Até a reforma da previdência — pedra fundamental que garantiu e ainda garante o apoio das elites  — não parece ser uma prioridade de Bolsonaro, apesar do discurso oficial. Basta ver o desdém com que ele já tratou o presidente da Câmara, os parlamentares e a articulação política para a aprovação da reforma. No pronunciamento que fez nessa semana, Bolsonaro agradeceu os parlamentares pela aprovação da constitucionalidade da reforma na CCJ, mas o que ficou claro nas entrelinhas é que a aprovação da reforma é uma tarefa exclusiva do Legislativo:

“Agradeço o empenho da maioria dos parlamentares da comissão e o comprometimento do presidente Rodrigo Maia (…) O governo continua a contar com o espírito patriótico dos parlamentares para a aprovação da Nova Previdência. (…) Sem essas mudanças, o governo não terá condições de investir nas áreas mais importantes como saúde, educação e segurança”.

Traduzindo: essa bucha é do parlamento. Se não resolverem, a culpa pelo fracasso do governo será das forças da velha política que não quiseram acabar com os privilégios.

Essa tem sido e continuará sendo a justificativa para todos os fracassos de bolsonarismo. E vai continuar funcionando entre os bolsominions, que o veem como um messias lutando contra as raposas da velha política.

A comparação com Jânio Quadros cabe aqui novamente. O ex-presidente se deu mal ao se colocar como vítima das “forças ocultas” e apostar que sua base de apoio o sustentaria incondicionalmente. Caiu após sete meses de governo e ninguém saiu às ruas para defendê-lo. Se Bolsonaro terá o mesmo destino de Jânio é difícil prever.

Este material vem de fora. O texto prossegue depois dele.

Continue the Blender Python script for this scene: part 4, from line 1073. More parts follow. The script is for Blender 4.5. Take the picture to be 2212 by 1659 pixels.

Já o vice-presidente tem cumprido a sua função institucional, o que parece ser um crime hediondo para os bolsonaristas. Mourão se reúne com sindicalistas e políticos da oposição, mantém postura diplomática com todos os países do mundo, busca o bom relacionamento com a imprensa e recusa o papel de marionete intelectual de Steve Bannon ou do tiozão caçador de urso da Virgínia. É por isso que o vice-presidente incomoda tanto. Além de se oferecer como uma opção palatável para as elites, Mourão virou um problema para a macro-estratégia bolsonarista. Bannon já disse que “Mourão se tornou uma voz dissonante e isso é perigoso”, enquanto Olavo o considera um “estúpido” com “mentalidade golpista”. Não foi à toa que o presidente colocou seu filhote pitbull para morder o vice nas redes e instigar suas milícias digitais a iniciarem uma campanha contra ele.

Em resumo, o que temos é um governo democrático de fachada. Há um projeto de degradação da democracia, capitaneado por uma extrema-direita que fideliza o apoio de uma parcela da população com sua cruzada moralista, ignorando o resto dos brasileiros e atropelando quem for preciso para conquistar seus objetivos. É o totalitarismo na sua mais pura essência.